Windows Vista R in a circle

Wednesday, October 31, 2007

Computers and I used to get along very well in the 80s and part of the 90s. We understood each other very well. I, for example, could clearly visualize how the stuff that I typed tunneled its way through the little wire that connects the keyboard to the big box, on to the main processor which would chew on it carefully, digest its meaning and then spew out its reactions.

On some days - and don't we all have those - it would be in a foul mood and just say "BAD COMMAND OR FILE NAME" but most of the time it would just burst into a spreadsheet or word processor and all would be well. I would then type those "Dear Sir, Pursuant to our telephonic conversation of the 18th instant, I beg to draw your attention to..." kind of letters so popular those days.
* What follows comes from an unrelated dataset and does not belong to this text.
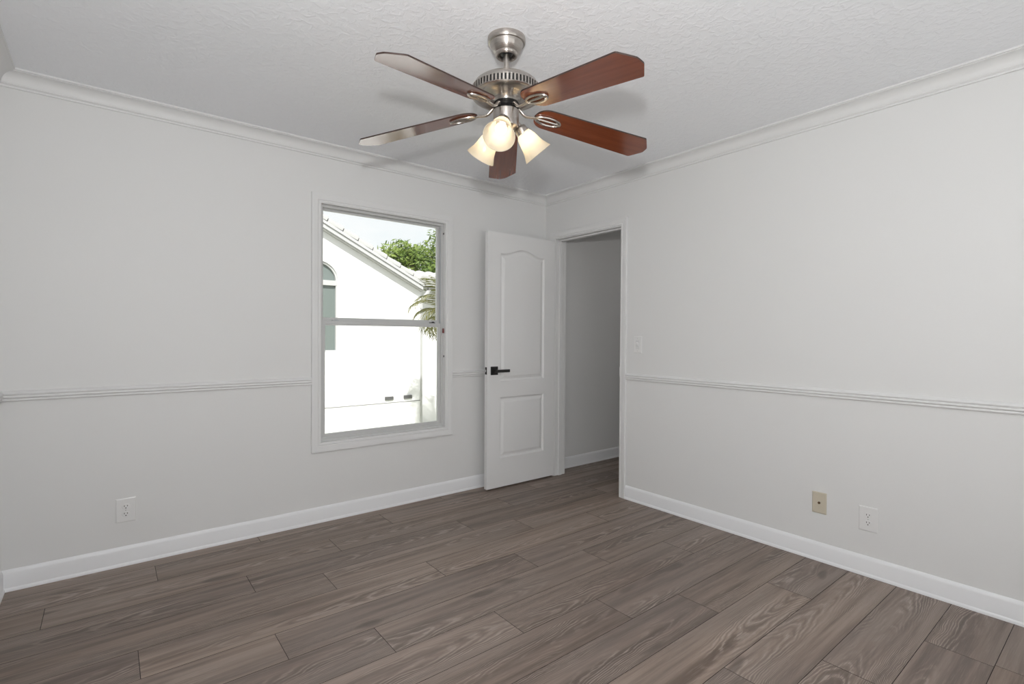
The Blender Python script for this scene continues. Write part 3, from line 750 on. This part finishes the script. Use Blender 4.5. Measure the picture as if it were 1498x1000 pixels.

If you wanted to spell check it, you'd have to select whatever text you wanted to spellcheck and then press "Ctrl" plus a few alphabets. Only then would any misspelled words be highlighted . It would not show any daft suggestions like now. "Narendra" would not automatically become "Clarendon" or "Kendra's" and "Shenoy" would most certainly not become "Phenotype", as it does now. Phenotype! I ask you! I have no idea what a phenotype is. Sounds like some kind of a psycho to me. "Psst! don't look now, but that guy with the shaggy hair is a raving phenotype!" We haven't had a phenotype in the Shenoy family for 57 generations!





As I was saying, I could understand the computer pretty well and the computer on its part understood me perfectly. It understood, for instance, that I was the proud kind of guy who would never beg anything of any body, leave alone the attention of some low-life whose telephonic conversations I had to pursue. The computer knew that it was just a matter of form. And if the computer guessed that I was an idiot, it maintained a dignified silence. It did not produce an "assistant" who rolled its eyes and behaved like a patronizing know-it-all.

Ironically, and this is where I put my most original observation that there is no justice in this world, the less people understood the computer, the richer Bill Gates and the software clan got. After a succession of bug-fests called Windows this and that, we now have a magic wand called Windows Vista R in a circle which, according to Bill Gates and his henchmen will make your business succeed like billy-o. The customers will walk in, according to these guys, and as soon as they realise you have purchased Windows Vista R in a circle, they will emit howls of joy and give you lots of business. Really! They must think we customers have water on our brains! (In my case, they're probably right but discerning people like yourself? No way!) Get more out of your Windows Vista R in a circle, urges Bill. Yeah sure! You know how Bill gets more out of Windows Vista R in a circle? HE SELLS IT TO IDIOTS LIKE YOU.

P.S. It has just been brought to my notice that Windows Vista R in a circle is actually not Windows Vista R in a circle but Windows Vista TM. Perhaps Bill thinks this makes it look less stupid.